A Novel N/P-Doped Carbon Shells/Mn5.64P3 with Hexagonal Crystal Structure Hybrid as a Prospective Anode for Lithium-Ion Batteries.

Abstract

The tailored crystalline configuration coupled with submicron particles would be conducive to superior ionic conductivity, which could further improve the cycle life of lithium-ion batteries (LIBs). Here, manganese phosphide (Mn_5.64P₃) particles with hexagonal crystal structure embedded into nitrogen/phosphorus (N/P) co-doped carbon shells (Mn_5.64P₃-C) are successfully prepared by the self-template and recrystallization-self-assembly method.

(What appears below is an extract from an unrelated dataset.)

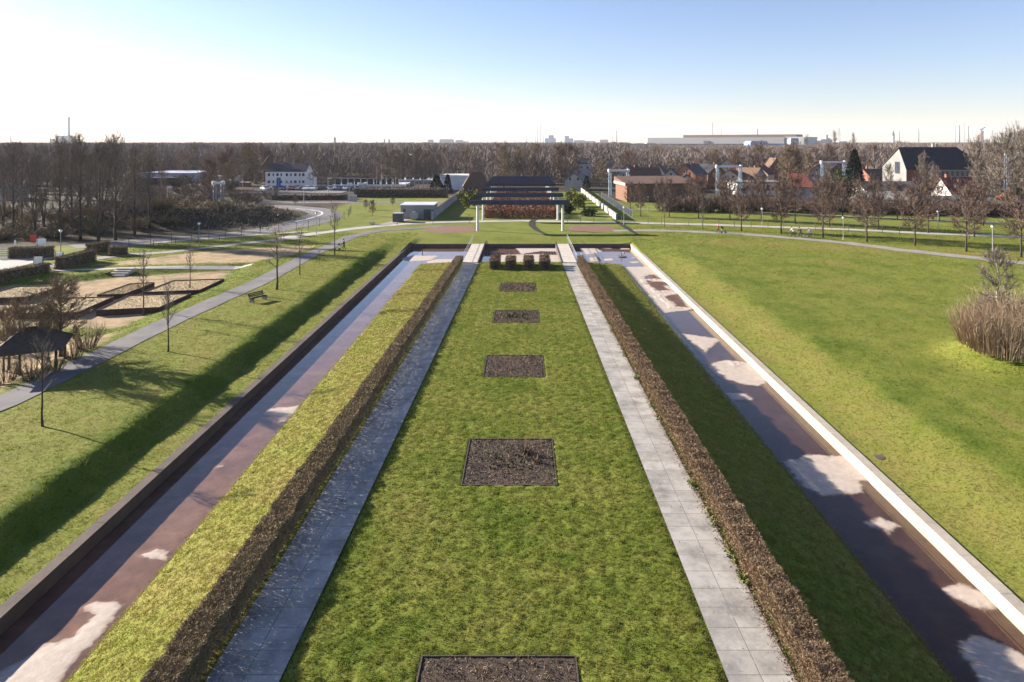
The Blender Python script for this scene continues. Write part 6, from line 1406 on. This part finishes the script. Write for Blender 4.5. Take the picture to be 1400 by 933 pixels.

The electrochemical properties of as-synthesized Mn_5.64P₃-C as anode materials for LIBs are systematically investigated. The XRD and HRTEM combined with SAED indicate that the prepared Mn_5.64P₃-C hybrid with the ratio of 1:10 of Mn:C present a hexagonal crystal structure covered with a carbon layer. During charging/discharging at the current density of 0.5 A g^-1, the Mn_5.64P₃-C electrode exhibits the reversible capacity of 160 mAh g^-1 after 3000 cycles with high-capacity retention. The ex-situ XRD of initial discharge/charge process at different voltages implies that the Mn_5.64P₃ could be transformed to the amorphous Li_xMn_yP_z. The N/P co-doped carbon shells can provide high specific area for electrolyte infiltration, and act as the buffer matrix to suppress the loss of the Mn_5.64P₃ active material during cycling. The Mn_5.64P₃ with the hexagonal crystal structure and N/P co-doped carbon shells could promote the further optimization and development of manganese phosphide for high-performance LIBs.